It is so nice to program in a sane language!

Oh, that one has a bigger sibling:

julia> f = 2; f1 = 2; 2f+2f1
400.0f0

julia> 2f + 2f1
24.0f0

That might just be the most horrible thing I’ve ever seen.

I’m talking about the case where n is a number, e.g.

julia> v = zeros(Int, 5);

julia> n = length(v)
5

julia> for i in n
           v[i] = i
       end

julia> v
5-element Array{Int64,1}:
 0
 0
 0
 0
 5

julia> for i in 1:n
           v[i] = i
       end

julia> v
5-element Array{Int64,1}:
 1
 2
 3
 4
 5

It’s too easy to write the former when you mean the latter, due to the fact that a number is iterable.

Yes I’m aware. I occasionally find it useful.

You mean for generic code where n could also be an array?

This is my most common typo bug. I also wish it was an error…

I don’t think you can catch this at the syntax level, since n might as well be an iterable.

The fundamental problem is that numbers are iterable. That would have to be fixed so that this can just error.
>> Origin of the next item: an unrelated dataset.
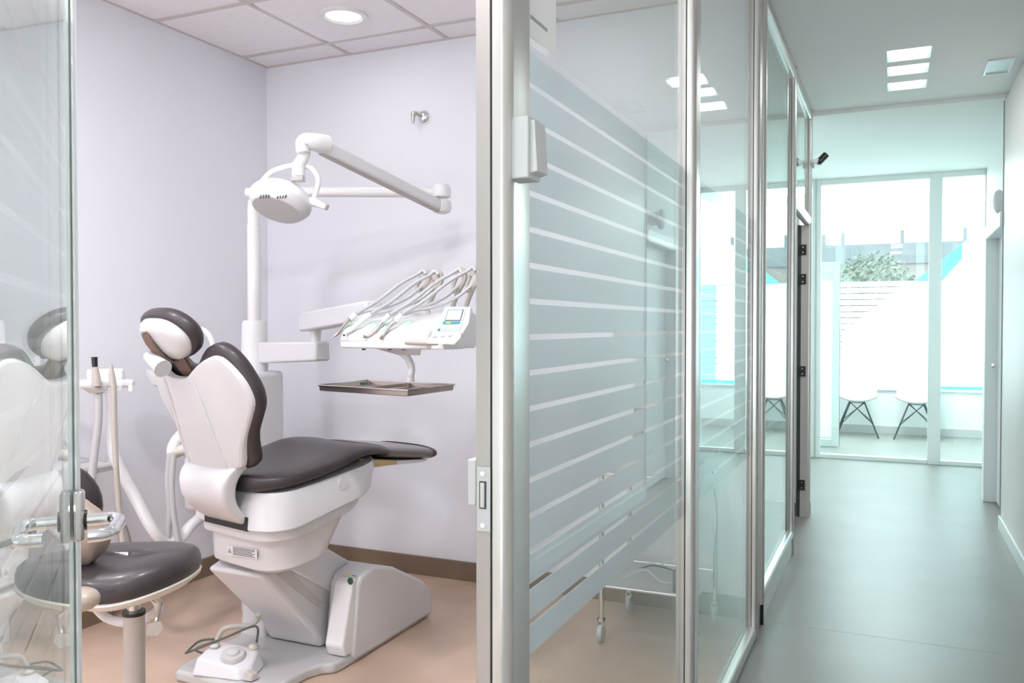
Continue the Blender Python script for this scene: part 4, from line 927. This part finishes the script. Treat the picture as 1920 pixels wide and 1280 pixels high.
obj('device_stand', G().bar((-1.0, 3.55, .75), (-1.0, 3.60, 1.18), .04, .03), 'beige', dv2)
obj('device_screen', G().box((-1.12, 3.58, 1.17), (-.78, 3.61, 1.36)), 'beige', dv2, bevel=.005)
obj('keyboard_tray', G().box((-1.12, 3.28, .98), (-.80, 3.54, 1.0)), 'beige', dv2, bevel=.004)

# ================================================================== WAITING ROOM CHAIRS
def wchair(loc, rz, label):
    t_ = thing('shell_chair', label, 'chair', loc, 'wire legged shell chairs in the waiting room')
    t_.rotation_euler = (0, 0, rz)
    def lobj(name, g, m):
        o = obj(name, g, m); o.parent = t_; return o
    R = []
    for i in range(9):
        v = i/8; ring = []
        y = -.20+.44*v if v < .6 else .064+.14*(v-.6)/.4; z = .44-.02*math.sin(PI*min(1, v/.6)) if v < .6 else .44+.36*((v-.6)/.4)
        for j in range(11):
            u = -1+j/5; wd = .225*(1-.15*abs(v-.3)); ring.append(Vector((u*wd, y-.03*abs(u)**2*(v > .6), z+.06*abs(u)**2.5)))
        ring += [p+Vector((0, .004, -.01)) for p in reversed(ring)]
        R.append(ring)
    lobj('seat_shell', G().loft(R), 'white')
    for sx in (-1, 1):
        for sy in (-1, 1):
            lobj('leg', G().cyl((sx*.08, sy*.09, .405), (sx*.23, sy*.20, 0), .009, seg=8), 'wire')
    br = G()
    for a, b_ in (((-.08, -.09, .405), (.08, -.09, .405)), ((-.08, .09, .405), (.08, .09, .405)), ((-.08, -.09, .405), (-.08, .09, .405)), ((.08, -.09, .405), (.08, .09, .405)), ((-.08, -.09, .405), (.17, .16, .16)), ((.08, -.09, .405), (-.17, .16, .16)), ((-.08, .09, .40), (.17, -.16, .16)), ((.08, .09, .40), (-.17, -.16, .16))): br.cyl(a, b_, .005, seg=6)
    lobj('wire_brace', br, 'wire')
wchair((-.37, 10.87, 0), .06, 'white shell chair with dark wire legs right of the open entrance leaf')
wchair((.27, 10.87, 0), -.05, 'white shell chair with dark wire legs behind the wide glazing mullion')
Just curious about others:

If you could, would you remove Numeric Literal Coefficients in Julia 2.0?

One thing that I am sure catches out many new users are the ambiguities caused by the use of white space in parsing matrices and how these ambiguities also splatter into the parsing of vectors (but not tuples).

julia> v = [ 1 - 2, 3 + 4 ]
2-element Array{Int64,1}:
 -1
  7

julia> m = [ 1 - 2  3 + 4 ]
1×2 Array{Int64,2}:
 -1  7

julia> m = [ 1 - 2  3 +4 ]
1×3 Array{Int64,2}:
 -1  3  4

julia> v = [ 1 - 2, 3 +4 ]
ERROR: syntax: missing separator in array expression

julia> v = [ 1 -2, 3 + 4 ]
ERROR: syntax: unexpected comma in matrix expression

julia> t = ( 1 -2, 3 + 4 )
(-1, 7)

I really hope something like this proposal in #7128 makes it into Julia 2.0

I actually think the current system is fine, just requires a little effort to get used to. I understand it maybe a little tricky initially.
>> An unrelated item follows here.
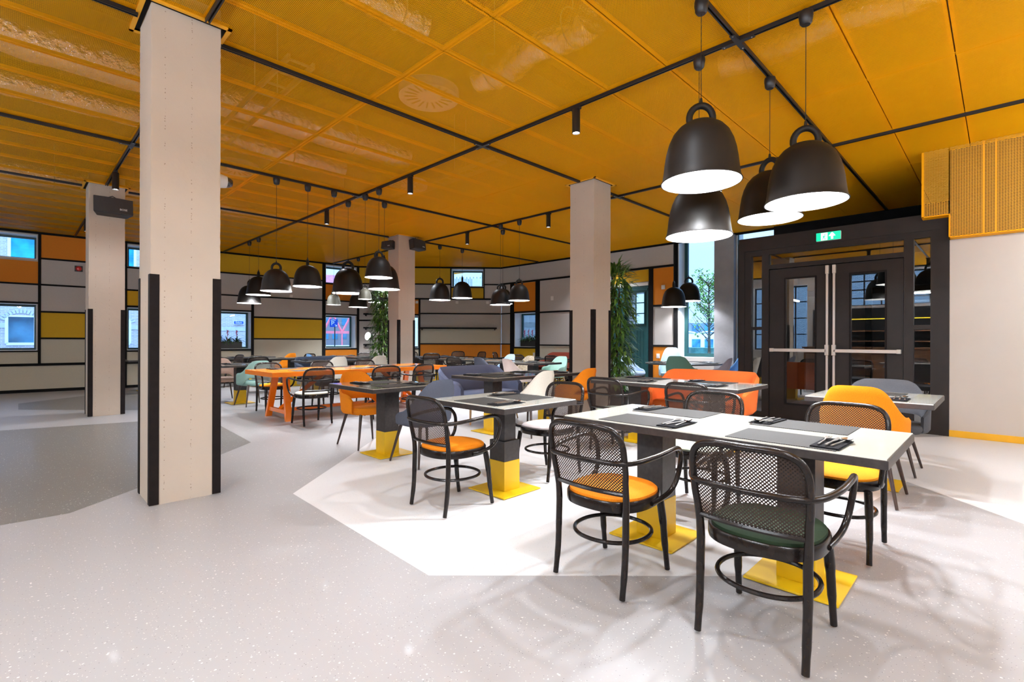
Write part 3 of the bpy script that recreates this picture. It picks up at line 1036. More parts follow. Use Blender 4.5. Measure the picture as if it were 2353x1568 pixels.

Perhaps the pain of all these is to encourage people to use loop comprehensions instead.

The discussion of Tau has arrived numerous times on here!

There is a package for it GitHub - JuliaMath/Tau.jl: A Julia module providing the definition of the circle constant Tau (2π)
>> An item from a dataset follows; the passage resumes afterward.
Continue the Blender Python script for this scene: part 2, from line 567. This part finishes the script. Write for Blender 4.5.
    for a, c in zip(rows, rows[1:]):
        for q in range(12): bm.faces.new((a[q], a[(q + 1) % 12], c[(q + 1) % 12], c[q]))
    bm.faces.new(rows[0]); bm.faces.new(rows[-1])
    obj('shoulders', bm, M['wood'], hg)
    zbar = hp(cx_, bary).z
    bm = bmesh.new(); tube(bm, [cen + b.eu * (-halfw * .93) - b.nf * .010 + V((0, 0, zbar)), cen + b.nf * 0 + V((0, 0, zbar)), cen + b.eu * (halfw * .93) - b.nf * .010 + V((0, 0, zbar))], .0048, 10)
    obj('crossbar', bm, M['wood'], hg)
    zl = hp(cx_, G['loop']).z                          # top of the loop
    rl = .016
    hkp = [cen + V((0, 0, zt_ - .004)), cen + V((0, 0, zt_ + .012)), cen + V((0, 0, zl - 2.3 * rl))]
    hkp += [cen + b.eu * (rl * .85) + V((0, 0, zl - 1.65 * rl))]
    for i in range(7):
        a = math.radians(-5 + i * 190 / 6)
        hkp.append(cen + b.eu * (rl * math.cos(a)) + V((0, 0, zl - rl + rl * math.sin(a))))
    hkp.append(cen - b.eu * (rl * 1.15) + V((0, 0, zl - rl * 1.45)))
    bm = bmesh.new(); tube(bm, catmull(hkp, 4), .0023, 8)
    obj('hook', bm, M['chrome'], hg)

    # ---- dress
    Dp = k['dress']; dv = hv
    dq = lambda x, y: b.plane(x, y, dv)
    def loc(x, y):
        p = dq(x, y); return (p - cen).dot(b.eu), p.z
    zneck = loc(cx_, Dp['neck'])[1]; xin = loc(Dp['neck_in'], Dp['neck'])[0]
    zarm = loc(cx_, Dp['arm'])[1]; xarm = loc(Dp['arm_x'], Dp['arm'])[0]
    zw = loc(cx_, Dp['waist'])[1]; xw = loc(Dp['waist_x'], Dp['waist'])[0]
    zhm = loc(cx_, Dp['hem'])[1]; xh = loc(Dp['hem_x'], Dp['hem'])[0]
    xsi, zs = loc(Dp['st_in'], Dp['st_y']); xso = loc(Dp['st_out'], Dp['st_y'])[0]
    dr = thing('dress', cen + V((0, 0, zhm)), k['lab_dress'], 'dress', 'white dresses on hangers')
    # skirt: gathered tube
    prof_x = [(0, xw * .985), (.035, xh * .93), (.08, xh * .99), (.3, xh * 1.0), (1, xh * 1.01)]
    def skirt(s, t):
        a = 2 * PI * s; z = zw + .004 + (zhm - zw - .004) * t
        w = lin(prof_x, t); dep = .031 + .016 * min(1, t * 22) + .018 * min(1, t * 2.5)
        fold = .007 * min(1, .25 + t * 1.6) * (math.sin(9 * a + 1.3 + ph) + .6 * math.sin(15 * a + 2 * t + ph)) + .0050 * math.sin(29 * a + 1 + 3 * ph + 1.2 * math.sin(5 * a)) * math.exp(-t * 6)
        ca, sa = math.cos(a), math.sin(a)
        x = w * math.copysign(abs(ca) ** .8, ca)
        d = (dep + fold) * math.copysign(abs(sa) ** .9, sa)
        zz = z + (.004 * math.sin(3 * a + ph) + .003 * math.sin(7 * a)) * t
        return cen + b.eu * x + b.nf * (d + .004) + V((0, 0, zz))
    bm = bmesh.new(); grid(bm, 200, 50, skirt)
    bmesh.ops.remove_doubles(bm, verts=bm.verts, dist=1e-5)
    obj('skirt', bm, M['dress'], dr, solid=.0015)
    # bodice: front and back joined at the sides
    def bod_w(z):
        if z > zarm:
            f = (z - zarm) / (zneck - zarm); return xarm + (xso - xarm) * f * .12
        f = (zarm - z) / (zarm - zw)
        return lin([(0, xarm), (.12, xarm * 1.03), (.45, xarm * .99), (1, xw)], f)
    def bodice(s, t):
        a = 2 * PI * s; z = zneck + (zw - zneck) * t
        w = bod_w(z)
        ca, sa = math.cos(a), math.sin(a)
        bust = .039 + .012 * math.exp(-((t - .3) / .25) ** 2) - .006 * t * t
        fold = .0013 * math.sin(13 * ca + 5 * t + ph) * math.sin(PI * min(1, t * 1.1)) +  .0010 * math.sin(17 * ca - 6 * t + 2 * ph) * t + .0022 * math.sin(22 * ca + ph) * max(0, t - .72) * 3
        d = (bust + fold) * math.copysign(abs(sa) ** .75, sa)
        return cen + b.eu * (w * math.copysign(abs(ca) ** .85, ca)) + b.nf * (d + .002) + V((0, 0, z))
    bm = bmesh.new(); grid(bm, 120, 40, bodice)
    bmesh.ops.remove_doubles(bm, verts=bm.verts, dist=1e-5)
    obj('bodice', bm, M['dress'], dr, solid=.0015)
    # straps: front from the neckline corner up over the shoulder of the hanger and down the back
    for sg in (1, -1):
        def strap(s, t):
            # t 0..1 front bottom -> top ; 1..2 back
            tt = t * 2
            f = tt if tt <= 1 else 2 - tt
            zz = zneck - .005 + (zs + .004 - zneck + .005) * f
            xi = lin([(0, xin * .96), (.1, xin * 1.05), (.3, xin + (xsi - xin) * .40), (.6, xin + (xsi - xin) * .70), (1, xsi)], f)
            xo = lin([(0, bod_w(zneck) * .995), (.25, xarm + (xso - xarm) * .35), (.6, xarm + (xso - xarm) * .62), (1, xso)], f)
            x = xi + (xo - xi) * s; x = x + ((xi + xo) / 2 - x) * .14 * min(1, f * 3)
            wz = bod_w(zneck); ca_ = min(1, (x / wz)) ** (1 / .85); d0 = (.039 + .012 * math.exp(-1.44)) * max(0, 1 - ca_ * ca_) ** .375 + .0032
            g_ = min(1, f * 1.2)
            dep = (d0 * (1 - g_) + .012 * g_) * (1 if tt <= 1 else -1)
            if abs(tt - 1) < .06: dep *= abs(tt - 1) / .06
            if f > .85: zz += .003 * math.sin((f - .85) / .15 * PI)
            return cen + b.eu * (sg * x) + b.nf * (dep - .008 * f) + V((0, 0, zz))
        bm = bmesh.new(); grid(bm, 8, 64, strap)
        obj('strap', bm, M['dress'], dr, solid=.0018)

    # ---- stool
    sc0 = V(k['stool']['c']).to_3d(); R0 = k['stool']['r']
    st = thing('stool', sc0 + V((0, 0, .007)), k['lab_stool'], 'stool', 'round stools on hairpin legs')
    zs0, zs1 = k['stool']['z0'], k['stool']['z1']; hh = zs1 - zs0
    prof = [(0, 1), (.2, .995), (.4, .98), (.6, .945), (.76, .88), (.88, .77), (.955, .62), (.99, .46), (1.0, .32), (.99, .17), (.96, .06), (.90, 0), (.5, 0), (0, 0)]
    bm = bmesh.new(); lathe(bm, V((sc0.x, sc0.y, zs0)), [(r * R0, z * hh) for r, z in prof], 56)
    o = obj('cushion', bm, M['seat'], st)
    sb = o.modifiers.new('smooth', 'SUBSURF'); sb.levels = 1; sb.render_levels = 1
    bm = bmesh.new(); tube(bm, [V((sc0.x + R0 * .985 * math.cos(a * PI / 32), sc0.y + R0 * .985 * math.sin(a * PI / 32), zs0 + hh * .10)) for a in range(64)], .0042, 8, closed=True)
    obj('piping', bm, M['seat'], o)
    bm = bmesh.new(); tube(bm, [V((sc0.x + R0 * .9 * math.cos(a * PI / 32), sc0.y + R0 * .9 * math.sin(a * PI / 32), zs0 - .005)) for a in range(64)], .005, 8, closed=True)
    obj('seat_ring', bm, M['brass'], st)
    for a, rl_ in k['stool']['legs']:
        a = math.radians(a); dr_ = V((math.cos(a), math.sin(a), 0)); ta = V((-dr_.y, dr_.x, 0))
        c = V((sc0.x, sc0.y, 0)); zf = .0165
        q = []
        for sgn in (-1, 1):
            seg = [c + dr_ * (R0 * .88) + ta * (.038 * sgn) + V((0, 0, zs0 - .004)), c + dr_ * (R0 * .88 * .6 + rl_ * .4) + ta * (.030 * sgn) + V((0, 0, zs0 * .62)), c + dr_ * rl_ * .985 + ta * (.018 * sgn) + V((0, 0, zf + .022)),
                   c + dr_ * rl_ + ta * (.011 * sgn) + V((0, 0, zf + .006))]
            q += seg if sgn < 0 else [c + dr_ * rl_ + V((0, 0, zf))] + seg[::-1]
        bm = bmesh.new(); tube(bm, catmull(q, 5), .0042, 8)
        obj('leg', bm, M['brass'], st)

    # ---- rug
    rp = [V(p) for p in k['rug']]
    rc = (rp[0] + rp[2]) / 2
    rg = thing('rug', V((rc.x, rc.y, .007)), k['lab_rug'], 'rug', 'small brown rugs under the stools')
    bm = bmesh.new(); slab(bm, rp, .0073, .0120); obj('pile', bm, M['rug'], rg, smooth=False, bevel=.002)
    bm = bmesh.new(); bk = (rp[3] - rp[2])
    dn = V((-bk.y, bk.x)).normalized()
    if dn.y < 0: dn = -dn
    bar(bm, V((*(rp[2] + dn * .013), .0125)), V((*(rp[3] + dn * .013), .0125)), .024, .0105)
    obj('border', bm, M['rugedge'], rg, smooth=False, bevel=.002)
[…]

Rather than removing numeric literal coefficients, I might prefer the more radical move of changing the engineering syntax for floating point literals to something that (a) doesn’t clash with numeric literal coefficients and (b) is more extensible to different floating point sizes. Currently we have:

• 1e2 — Float64 literal
• 1E2 — means the same thing
• 1f2 — Float16 literal
• 1F2 – nope, that is NOT a float literal syntax
• no syntax for Float16 literals
• no syntax for Float128 literals (and we don’t have those… yet)

Space-sensitive parsing is a real pain. Unfortunately, it also applies to macro calls, so even if we got rid of it for array concatenation, we’d still have it there.

Could you elaborate a bit on how such a new syntax could look like? I find the current one quiet convenient and can’t really think of any syntax that’s neither taken already nor awkward to write.

Fwiw, there’s an extensive discussion of this point (from 2014-2017) on the issue tracker.

I suggest to rename this thread to Julia: WAT!

Thanks, I am aware of that, but also that it is unlikely to be changed in the foreseeable future, so I was just venting

No idea

I would like it if 1.0*10^30 were parsed as a floating point literal (instead of evaluating to 5.077e18 due to integer overflow).

How would you suggest the above is parsed instead? Why not just use 1e30?

I would, instead, prefer if in general

f(literal, b, c...)

and

let a = literal
    f(a, b, c...)
end

were indistinguishable everywhere and the parser refrained from clever tricks without being asked explicitly.

That is already violated with literal integer powers (as pointed out above). When that was introduced I thought it was an especially neat trick, now I don’t think it was worth the confusion.

My parsing rule would be that [literal float] * [literal integer] ^ [literal integer] would evaluate in arbitrary precision, and then yield a literal Float64 if the result would fit, and a literal BigFloat otherwise.

Yes, this would be confusing sometimes, but so is 1.0*10^30 ≈ 5.07694427030e18.

Now that I think about it, maybe [literal integer] ^ [literal integer] should always be evaluated at parse time, and yield Int128 or BigInt as necessary, just as integer literals with many digits do.

(Then you’d have to write e.g. 2^127 % Int64 if you wanted the current behavior, which I think is fair, because that is a very confusing way to write 0.)